Go through the records line by line and work out how many lines hold the word "script". Answer with the number only.

*** Entries

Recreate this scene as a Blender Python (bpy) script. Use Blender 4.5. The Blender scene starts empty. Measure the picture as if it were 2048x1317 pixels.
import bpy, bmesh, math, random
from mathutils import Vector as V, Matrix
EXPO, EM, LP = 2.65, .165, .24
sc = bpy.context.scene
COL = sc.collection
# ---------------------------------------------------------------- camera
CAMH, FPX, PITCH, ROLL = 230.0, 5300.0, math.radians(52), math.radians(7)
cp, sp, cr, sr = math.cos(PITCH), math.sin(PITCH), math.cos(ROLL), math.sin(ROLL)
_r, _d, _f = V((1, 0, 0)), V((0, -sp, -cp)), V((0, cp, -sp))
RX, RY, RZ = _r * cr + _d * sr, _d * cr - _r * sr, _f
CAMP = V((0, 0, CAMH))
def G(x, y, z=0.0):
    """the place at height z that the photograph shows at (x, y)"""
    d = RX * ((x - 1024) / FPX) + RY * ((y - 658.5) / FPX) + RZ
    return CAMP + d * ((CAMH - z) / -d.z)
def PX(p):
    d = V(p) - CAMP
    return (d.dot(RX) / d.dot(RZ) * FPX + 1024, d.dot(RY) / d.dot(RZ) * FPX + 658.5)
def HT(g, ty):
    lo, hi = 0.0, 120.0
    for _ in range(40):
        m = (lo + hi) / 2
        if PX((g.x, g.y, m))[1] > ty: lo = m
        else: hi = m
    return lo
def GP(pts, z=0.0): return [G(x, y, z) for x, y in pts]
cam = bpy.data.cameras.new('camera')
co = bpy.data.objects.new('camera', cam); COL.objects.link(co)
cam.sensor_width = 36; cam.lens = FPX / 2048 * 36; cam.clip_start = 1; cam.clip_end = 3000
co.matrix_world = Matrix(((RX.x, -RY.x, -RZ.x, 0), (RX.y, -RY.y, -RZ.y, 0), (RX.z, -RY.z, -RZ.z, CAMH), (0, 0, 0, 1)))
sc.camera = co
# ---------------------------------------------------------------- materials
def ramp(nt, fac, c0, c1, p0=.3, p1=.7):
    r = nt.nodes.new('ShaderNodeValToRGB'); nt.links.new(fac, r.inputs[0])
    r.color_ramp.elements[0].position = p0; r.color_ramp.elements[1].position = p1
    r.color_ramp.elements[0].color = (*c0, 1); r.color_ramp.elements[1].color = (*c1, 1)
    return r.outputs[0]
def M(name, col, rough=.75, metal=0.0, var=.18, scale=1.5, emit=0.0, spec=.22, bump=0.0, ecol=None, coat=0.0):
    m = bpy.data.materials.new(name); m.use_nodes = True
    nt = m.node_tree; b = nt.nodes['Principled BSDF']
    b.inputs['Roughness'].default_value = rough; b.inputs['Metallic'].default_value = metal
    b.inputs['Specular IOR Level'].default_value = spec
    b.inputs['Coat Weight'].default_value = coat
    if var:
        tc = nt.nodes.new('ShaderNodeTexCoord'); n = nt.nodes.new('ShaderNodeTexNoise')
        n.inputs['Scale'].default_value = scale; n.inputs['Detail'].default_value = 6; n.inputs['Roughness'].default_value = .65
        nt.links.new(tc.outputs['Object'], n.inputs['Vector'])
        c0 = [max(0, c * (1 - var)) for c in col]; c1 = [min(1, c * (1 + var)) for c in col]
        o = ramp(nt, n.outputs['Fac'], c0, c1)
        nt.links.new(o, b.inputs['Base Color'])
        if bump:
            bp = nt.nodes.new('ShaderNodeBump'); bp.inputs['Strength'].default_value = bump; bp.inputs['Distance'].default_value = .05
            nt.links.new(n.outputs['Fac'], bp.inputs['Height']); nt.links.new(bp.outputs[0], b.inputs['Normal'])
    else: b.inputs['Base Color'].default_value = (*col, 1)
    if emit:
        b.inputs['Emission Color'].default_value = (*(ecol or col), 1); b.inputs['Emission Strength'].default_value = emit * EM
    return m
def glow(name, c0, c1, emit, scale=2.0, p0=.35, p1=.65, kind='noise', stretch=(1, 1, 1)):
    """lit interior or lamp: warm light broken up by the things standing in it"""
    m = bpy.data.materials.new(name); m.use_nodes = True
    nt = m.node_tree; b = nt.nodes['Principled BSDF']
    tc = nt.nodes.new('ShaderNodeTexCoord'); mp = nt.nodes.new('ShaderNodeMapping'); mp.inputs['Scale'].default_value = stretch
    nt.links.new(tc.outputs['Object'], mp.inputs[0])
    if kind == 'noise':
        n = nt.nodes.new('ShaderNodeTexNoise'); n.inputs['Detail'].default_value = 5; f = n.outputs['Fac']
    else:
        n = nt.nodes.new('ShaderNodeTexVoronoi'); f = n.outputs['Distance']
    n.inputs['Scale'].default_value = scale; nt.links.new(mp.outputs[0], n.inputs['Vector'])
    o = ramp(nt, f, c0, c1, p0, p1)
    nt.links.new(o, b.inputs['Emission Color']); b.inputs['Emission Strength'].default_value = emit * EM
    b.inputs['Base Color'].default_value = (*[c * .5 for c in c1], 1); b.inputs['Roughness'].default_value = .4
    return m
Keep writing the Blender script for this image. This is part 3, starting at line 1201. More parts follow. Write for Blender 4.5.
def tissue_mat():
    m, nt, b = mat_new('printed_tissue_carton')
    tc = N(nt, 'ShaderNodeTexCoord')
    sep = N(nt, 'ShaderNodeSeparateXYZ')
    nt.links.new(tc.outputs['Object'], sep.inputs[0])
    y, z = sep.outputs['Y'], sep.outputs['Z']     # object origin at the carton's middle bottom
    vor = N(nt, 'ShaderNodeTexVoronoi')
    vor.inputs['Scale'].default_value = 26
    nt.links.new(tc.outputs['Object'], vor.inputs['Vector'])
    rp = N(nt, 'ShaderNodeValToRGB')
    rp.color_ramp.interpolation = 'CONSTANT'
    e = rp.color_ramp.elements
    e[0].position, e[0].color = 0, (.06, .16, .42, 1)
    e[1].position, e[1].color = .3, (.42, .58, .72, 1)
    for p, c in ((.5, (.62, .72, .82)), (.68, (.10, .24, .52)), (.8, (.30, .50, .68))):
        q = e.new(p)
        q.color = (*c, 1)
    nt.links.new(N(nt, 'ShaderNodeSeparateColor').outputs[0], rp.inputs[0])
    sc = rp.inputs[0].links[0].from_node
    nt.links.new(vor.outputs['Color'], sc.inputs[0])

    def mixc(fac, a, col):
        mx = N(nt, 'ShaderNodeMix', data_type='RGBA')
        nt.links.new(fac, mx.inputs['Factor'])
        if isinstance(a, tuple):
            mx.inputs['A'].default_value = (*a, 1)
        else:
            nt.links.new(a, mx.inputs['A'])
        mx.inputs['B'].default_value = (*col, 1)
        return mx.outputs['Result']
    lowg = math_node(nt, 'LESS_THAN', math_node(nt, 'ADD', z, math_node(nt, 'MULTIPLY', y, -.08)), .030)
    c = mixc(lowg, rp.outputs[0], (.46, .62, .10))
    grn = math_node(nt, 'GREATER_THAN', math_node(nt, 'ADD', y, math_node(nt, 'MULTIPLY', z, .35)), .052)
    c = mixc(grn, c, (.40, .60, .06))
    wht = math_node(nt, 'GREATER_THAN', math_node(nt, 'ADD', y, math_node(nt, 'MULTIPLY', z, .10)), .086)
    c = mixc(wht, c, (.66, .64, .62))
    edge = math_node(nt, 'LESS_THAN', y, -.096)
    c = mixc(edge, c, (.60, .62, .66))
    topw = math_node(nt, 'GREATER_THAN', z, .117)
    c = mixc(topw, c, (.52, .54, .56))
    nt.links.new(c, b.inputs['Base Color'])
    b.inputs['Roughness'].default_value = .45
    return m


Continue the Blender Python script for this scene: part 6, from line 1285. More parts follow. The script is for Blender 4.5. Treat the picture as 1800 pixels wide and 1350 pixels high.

******

§ Result for this task: 3